A segunda e a terceira formas de transcendência vão de par, sendo que na terceira, opera-se uma passagem do estágio animal para o nível humano, isto é, há uma transcendência própria do eu que consiste em transcender-se, em elevar-se, em tornar-se ético, rompendo o individualismo e a indiferença, e tornando-se responsável pelo Outro. As três formas de transcendência estão profundamente inter-relacionadas e condicionadas. A transcendência própria da religião não é vista com bons olhos pelo fato de nela se manifestar com freqüência fins interesseiros e próprios ao eu. Lévinas confere novo sentido à religião: é uma relação que se estabelece entre o Eu e o Outro, sem constituir totalidade, sem anular a alteridade do outro. O novo sentido proposto por Lévinas realiza-se no fato de o animal racional, ao acolher o Outro como alteridade, transcender-se. O transcender-se não é uma idéia ou intenção, mas um movimento próprio ao eu em que se torna, pela injunção do Rosto, responsável e bom, ato pelo qual se dá também a sua justificação, redimindo de alguma foram o ser do mal. 
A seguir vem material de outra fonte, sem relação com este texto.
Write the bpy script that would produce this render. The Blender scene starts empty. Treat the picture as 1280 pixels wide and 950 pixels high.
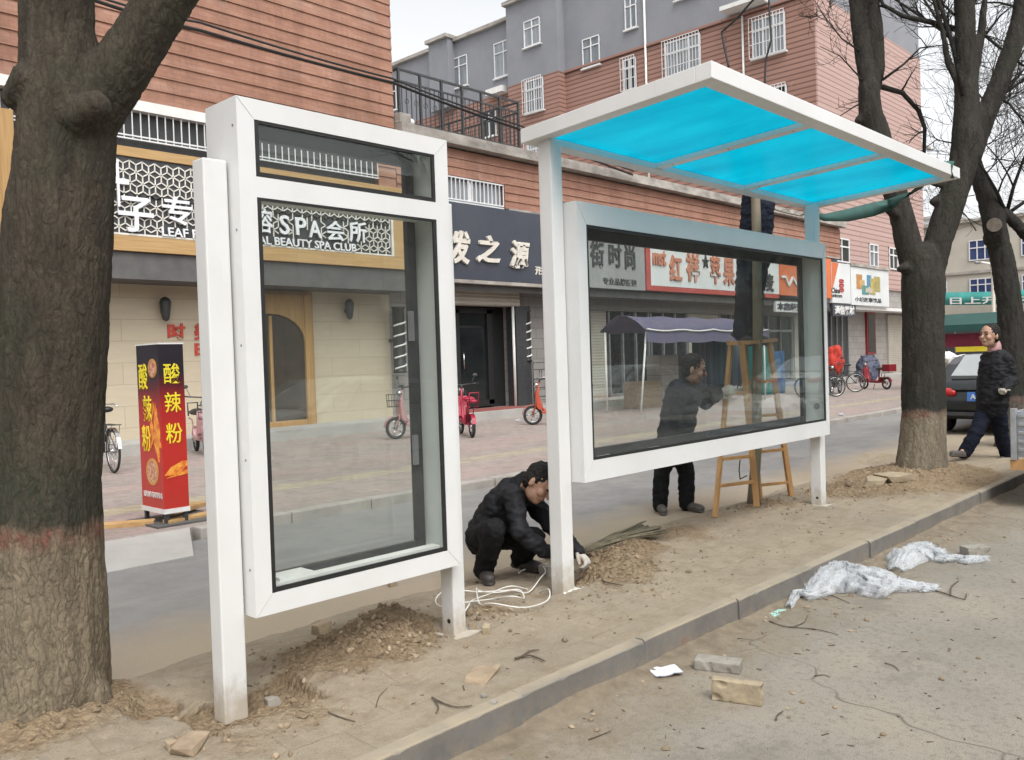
import bpy, bmesh, math, random
from mathutils import Vector, Matrix, Euler, noise

random.seed(7)
scene = bpy.context.scene
C = scene.collection
V = Vector
PI = math.pi

# ------------------------------------------------------------------ camera
F_PX, YAW, PITCH, ROLL, CAM_H = 1091.9, 0.759, 0.0231, -0.0322, 1.5
cy, sy, cp, sp = math.cos(YAW), math.sin(YAW), math.cos(PITCH), math.sin(PITCH)
FW = V((cy*cp, sy*cp, -sp)); R0 = V((sy, -cy, 0)); U0 = R0.cross(FW)
RT = R0*math.cos(ROLL) + U0*math.sin(ROLL); UP = U0*math.cos(ROLL) - R0*math.sin(ROLL)
cam_data = bpy.data.cameras.new("camera"); cam = bpy.data.objects.new("camera", cam_data); C.objects.link(cam)
cam.matrix_world = Matrix(((RT.x, UP.x, -FW.x, 0), (RT.y, UP.y, -FW.y, 0), (RT.z, UP.z, -FW.z, CAM_H), (0, 0, 0, 1)))
cam_data.sensor_width = 36; cam_data.lens = F_PX*36/1280; cam_data.clip_start = .05; cam_data.clip_end = 2000
scene.camera = cam

# ------------------------------------------------------------------ sky, sun, exposure (overcast)
SUN_EL, SUN_AZ = math.radians(55), math.radians(205)
world = bpy.data.worlds.new("World"); scene.world = world; world.use_nodes = True
nt = world.node_tree; nt.nodes.clear()
sky = nt.nodes.new("ShaderNodeTexSky"); sky.sky_type = 'NISHITA'; sky.sun_disc = False
sky.sun_elevation = SUN_EL; sky.sun_rotation = SUN_AZ; sky.air_density = 1.0; sky.dust_density = 4.0
hs = nt.nodes.new("ShaderNodeHueSaturation"); hs.inputs['Saturation'].default_value = .10; hs.inputs['Value'].default_value = 1.0
bg = nt.nodes.new("ShaderNodeBackground"); bg.inputs[1].default_value = .15
wo = nt.nodes.new("ShaderNodeOutputWorld")
nt.links.new(sky.outputs[0], hs.inputs['Color']); nt.links.new(hs.outputs[0], bg.inputs[0]); nt.links.new(bg.outputs[0], wo.inputs[0])
sd = bpy.data.lights.new("sun", 'SUN'); sd.energy = .55; sd.angle = math.radians(40); sd.color = (1, .97, .93)
so = bpy.data.objects.new("sun", sd); C.objects.link(so)
sdir = V((math.sin(SUN_AZ)*math.cos(SUN_EL), math.cos(SUN_AZ)*math.cos(SUN_EL), math.sin(SUN_EL)))   # towards the sun
so.rotation_euler = (-sdir).to_track_quat('-Z', 'Y').to_euler()
scene.view_settings.view_transform = 'Standard'; scene.view_settings.look = 'None'
scene.view_settings.exposure = 1.0; scene.view_settings.gamma = 1.0
try: scene.view_settings.use_curve_mapping = False
except Exception: pass

# ------------------------------------------------------------------ helpers
def at(x, y, X=None, Y=None, z=None, d=None):
    """point of the place seen at photo pixel (x, y) on a plane X=, Y=, z= or at distance d"""
    r = FW + RT*((x-640)/F_PX) - UP*((y-475)/F_PX)
    if X is not None: k = X/r.x
    elif Y is not None: k = Y/r.y
    elif z is not None: k = (z-CAM_H)/r.z
    else: k = d
    return V((0, 0, CAM_H)) + r*k

INV = {}
def tag(o, label=None, cat=None, group=None, kind=None):
    if label: o['label'] = label
    if cat: o['category'] = cat
    if group: o['group'] = group
    if kind: o['kind'] = kind
    return o
def thing(name, label, cat, loc=(0, 0, 0), rz=0, group=None):
    o = bpy.data.objects.new(name, None); C.objects.link(o); o.empty_display_size = .1
    o.location = loc; o.rotation_euler = (0, 0, rz)
    INV[o.name] = (Matrix.Translation(V(loc)) @ Matrix.Rotation(rz, 4, 'Z')).inverted()
    return tag(o, label, cat, group)
def link_mesh(name, me, mats, parent=None, world=True):
    o = bpy.data.objects.new(name, me); C.objects.link(o)
    for m in mats: me.materials.append(m)
    if parent:
        o.parent = parent
        inv = INV.get(parent.name)
        if inv is not None:
            if world: me.transform(inv)
            INV[o.name] = inv
    return o
def dup(root, loc, rz, label):
    def rec(o, par):
        c = o.copy(); C.objects.link(c)
        if par: c.parent = par
        for ch in [k for k in KIDS.get(o.name, [])]: rec(ch, c)
        return c
    c = rec(root, None); c.location = loc; c.rotation_euler = (0, 0, rz); c['label'] = label
    return c
KIDS = {}
class MB:
    def __init__(s): s.v = []; s.f = []; s.m = []; s.sm = []
    def add(s, vs, fs, m=0, sm=False):
        n = len(s.v); s.v += [tuple(p) for p in vs]
        for f in fs: s.f.append(tuple(i+n for i in f)); s.m.append(m); s.sm.append(sm)
    def box(s, x0, x1, y0, y1, z0, z1, m=0):
        if x1 < x0: x0, x1 = x1, x0
        if y1 < y0: y0, y1 = y1, y0
        if z1 < z0: z0, z1 = z1, z0
        s.add([(x0,y0,z0),(x1,y0,z0),(x1,y1,z0),(x0,y1,z0),(x0,y0,z1),(x1,y0,z1),(x1,y1,z1),(x0,y1,z1)],
              [(0,3,2,1),(4,5,6,7),(0,1,5,4),(1,2,6,5),(2,3,7,6),(3,0,4,7)], m)
        return s
    def obox(s, c, size, rot=None, m=0):
        M = rot.to_matrix() if isinstance(rot, Euler) else (rot or Matrix.Identity(3))
        c = V(c); a, b, d = (k/2 for k in size)
        vs = [c + M @ V(p) for p in [(-a,-b,-d),(a,-b,-d),(a,b,-d),(-a,b,-d),(-a,-b,d),(a,-b,d),(a,b,d),(-a,b,d)]]
        s.add(vs, [(0,3,2,1),(4,5,6,7),(0,1,5,4),(1,2,6,5),(2,3,7,6),(3,0,4,7)], m); return s
    def beam(s, p, q, w, h, m=0, up=V((0, 0, 1))):
        p, q = V(p), V(q); d = (q-p); L = d.length; d = d/L
        a = d.cross(up)
        if a.length < 1e-4: a = d.cross(V((1, 0, 0)))
        a.normalize(); b = a.cross(d)
        M = Matrix((d, a, b)).transposed()
        s.obox((p+q)/2, (L, w, h), M, m); return s
    def tube(s, pts, rad, n=8, m=0, cap=True, sm=True):
        pts = [V(p) for p in pts]
        if not isinstance(rad, (list, tuple)): rad = [rad]*len(pts)
        base = len(s.v); ref = None
        for i, p in enumerate(pts):
            t = (pts[min(i+1, len(pts)-1)] - pts[max(i-1, 0)]).normalized()
            if ref is None: ref = t.orthogonal().normalized()
            ref = (ref - t*ref.dot(t))
            if ref.length < 1e-5: ref = t.orthogonal()
            ref.normalize(); b = t.cross(ref)
            for k in range(n):
                a = 2*PI*k/n
                s.v.append(tuple(p + (ref*math.cos(a) + b*math.sin(a))*rad[i]))
        for i in range(len(pts)-1):
            for k in range(n):
                s.f.append((base+i*n+k, base+i*n+(k+1) % n, base+(i+1)*n+(k+1) % n, base+(i+1)*n+k)); s.m.append(m); s.sm.append(sm)
        if cap:
            s.f.append(tuple(base+k for k in range(n))[::-1]); s.m.append(m); s.sm.append(False)
            s.f.append(tuple(base+(len(pts)-1)*n+k for k in range(n))); s.m.append(m); s.sm.append(False)
        return s
    def ring(s, c, axis, R, r, n=28, k=8, m=0):
        axis = V(axis).normalized(); a = axis.orthogonal().normalized(); b = axis.cross(a); c = V(c); base = len(s.v)
        for i in range(n):
            t = 2*PI*i/n; d = a*math.cos(t)+b*math.sin(t)
            for j in range(k):
                u = 2*PI*j/k; s.v.append(tuple(c + d*(R+r*math.cos(u)) + axis*(r*math.sin(u))))
        for i in range(n):
            for j in range(k):
                s.f.append((base+i*k+j, base+i*k+(j+1) % k, base+((i+1) % n)*k+(j+1) % k, base+((i+1) % n)*k+j)); s.m.append(m); s.sm.append(True)
        return s
    def ell(s, c, r, rot=None, m=0, nu=14, nv=9):
        M = rot.to_matrix() if isinstance(rot, Euler) else (rot or Matrix.Identity(3)); c = V(c)
        vs = [c + M @ V((0, 0, r[2]))]
        for i in range(1, nv):
            t = PI*i/nv
            for k in range(nu):
                a = 2*PI*k/nu; vs.append(c + M @ V((r[0]*math.sin(t)*math.cos(a), r[1]*math.sin(t)*math.sin(a), r[2]*math.cos(t))))
        vs.append(c + M @ V((0, 0, -r[2]))); fs = []
        for k in range(nu): fs.append((0, 1+k, 1+(k+1) % nu))
        for i in range(nv-2):
            for k in range(nu): fs.append((1+i*nu+k, 1+(i+1)*nu+k, 1+(i+1)*nu+(k+1) % nu, 1+i*nu+(k+1) % nu))
        L = len(vs)-1
        for k in range(nu): fs.append((L, 1+(nv-2)*nu+(k+1) % nu, 1+(nv-2)*nu+k))
        s.add(vs, fs, m, True); return s
    def prism(s, poly, fn, d0, d1, m=0):
        """poly: 2-D outline, fn(a, b, depth) -> point"""
        n = len(poly); vs = [fn(a, b, d0) for a, b in poly] + [fn(a, b, d1) for a, b in poly]
        fs = [tuple(range(n))[::-1], tuple(range(n, 2*n))] + [(i, (i+1) % n, n+(i+1) % n, n+i) for i in range(n)]
        s.add(vs, fs, m); return s
    def cap(s, p, q, r0, r1, n=12, m=0, flat=None):
        """tapered capsule; flat=(axis, factor) squashes it along an axis"""
        p, q = V(p), V(q); t = (q-p)
        L = t.length; t = t/L if L > 1e-6 else V((0, 0, 1)); a = t.orthogonal().normalized(); b = t.cross(a)
        rows = [(p, r0, -PI/2+.15), (p, r0, -PI/4), (p, r0, 0), (q, r1, 0), (q, r1, PI/4), (q, r1, PI/2-.15)]
        base = len(s.v)
        for c, r, e in rows:
            for k in range(n):
                g = 2*PI*k/n; o = (a*math.cos(g)+b*math.sin(g))*r*math.cos(e) + t*r*math.sin(e)
                if flat: ax = V(flat[0]).normalized(); o = o - ax*(o.dot(ax)*(1-flat[1]))
                s.v.append(tuple(c+o))
        for i in range(len(rows)-1):
            for k in range(n): s.f.append((base+i*n+k, base+i*n+(k+1) % n, base+(i+1)*n+(k+1) % n, base+(i+1)*n+k)); s.m.append(m); s.sm.append(True)
        s.f.append(tuple(base+k for k in range(n))[::-1]); s.m.append(m); s.sm.append(True)
        s.f.append(tuple(base+(len(rows)-1)*n+k for k in range(n))); s.m.append(m); s.sm.append(True)
        return s
    def mesh(s):
        me = bpy.data.meshes.new("mesh"); me.from_pydata(s.v, [], s.f)
        me.polygons.foreach_set('material_index', s.m); me.polygons.foreach_set('use_smooth', s.sm); me.update(); return me
    def build(s, name, mats, parent=None, world=True, bevel=0):
        if not isinstance(mats, (list, tuple)): mats = [mats]
        me = s.mesh(); me.name = name
        if bevel:
            bm = bmesh.new(); bm.from_mesh(me)
            bmesh.ops.bevel(bm, geom=[e for e in bm.edges if len(e.link_faces) == 2 and e.calc_face_angle(0) > .6], offset=bevel, segments=2, affect='EDGES', profile=.6)
            bm.to_mesh(me); bm.free()
        o = link_mesh(name, me, mats, parent, world)
        if parent: KIDS.setdefault(parent.name, []).append(o)
        return o
    def blob(s, name, mats, parent=None, voxel=.012, it=3, world=True, disp=None, matfn=None):
        """one continuous skin round all the shapes gathered here"""
        if not isinstance(mats, (list, tuple)): mats = [mats]
        me = s.mesh(); t = bpy.data.objects.new("tmp", me); C.objects.link(t)
        md = t.modifiers.new("r", 'REMESH'); md.mode = 'VOXEL'; md.voxel_size = voxel; md.use_smooth_shade = True
        sm = t.modifiers.new("s", 'SMOOTH'); sm.iterations = it; sm.factor = .5
        dg = bpy.context.evaluated_depsgraph_get(); res = bpy.data.meshes.new_from_object(t.evaluated_get(dg))
        bpy.data.objects.remove(t); bpy.data.meshes.remove(me); res.name = name; res.materials.clear()
        if disp:
            co = [v.co.copy() for v in res.vertices]; nr = [v.normal.copy() for v in res.vertices]
            for v, c, n in zip(res.vertices, co, nr): v.co = c + n*disp(c, n)
        res.polygons.foreach_set('use_smooth', [True]*len(res.polygons))
        if matfn:
            for p in res.polygons: p.material_index = matfn(p.center)
        o = link_mesh(name, res, mats, parent, world)
        if parent: KIDS.setdefault(parent.name, []).append(o)
        return o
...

IHU On-Line - Quais seriam suas contribuições para um diálogo inter-religoso, que deixe o fundamentalismo de lado?

Pergentino Pivatto - O fundamentalismo parece enraizar-se em duas atitudes básicas: uma, teórica, que reconduz e reduz tudo a uma idéia ou princípio que julga inamovível e inquestionável; outra, prática, que considera o próprio eu como pólo central a que tudo se refere. Tudo gira em torno do eu e/ou de sua idéia. A filosofia de Lévinas, tanto pela crítica feita à egolatria como pela crítica feita à teoria da consciência intencional constituinte, pode servir de referência para elaborar um novo pensamento que conduz ao pluralismo e à paz, conseqüentemente, ao diálogo intercultural e inter-religioso. Penso que, ao colocar a ética como filosofia primeira embasada na relação respeitosa tanto do eu como do outro, Lévinas tornou-se referência obrigatória para repensar os conflitos culturais, étnicos, religiosos e outros mais. Para um eu ético, no horizonte do mundo, só há uma majestade: O Rosto, o Próximo. A relação entre o Eu e o Outro é a base sobre a qual tudo se ergue, portanto, permanece fundamento prévio a qualquer afirmação fundamentalista. Para haver verdade, é preciso primeiro haver relação intersubjetiva respeitosa.

IHU On-Line - E no campo político, especificamente na democracia, como essa filosofia poderia auxiliar a desenvolver o respeito pelas singularidades?

Pergentino Pivatto - Entre as diversas teses de Lévinas, aquela que argumenta em favor da originalidade de cada ser humano, e do respeito que lhe é devido, é a que mais chama a atenção dos leitores. Várias dissertações e teses, em múltiplos campos de pesquisa, tomam o seu pensamento como referência, não só para criticar rótulos niveladores e achatadores, mas, sobretudo, para realçar a unicidade própria a cada ser humano, para além de contextos, molduras e convenções, inclusive tidos por científicos. O essencial consiste em quebrar a indiferença e o individualismo reinantes atualmente, afirmados jurídica e filosoficamente e promovidos politicamente. A opção pela renovação de uma moral do dever individual, que pode ter seus méritos, deverá ser confrontada com a redescoberta da relação inter-humana – esta é a admiração fundante de toda a vida social. Se a trama desta relação for refletida, notar-se-á que toda construção social repousa sobre ela, que toda política, no bom sentido da palavra, é o desenvolvimento de relações sociais a ser feito com base no respeito das alteridades, com responsabilidade e altruísmo. Além disso, em primeiro lugar, o respeito das singularidades deve realizar-se com aqueles que historicamente, ao longo de tempos, foram e são os excluídos, aqueles que não têm rosto social, aqueles que sempre foram colocados como massa sem rosto e sem palavra.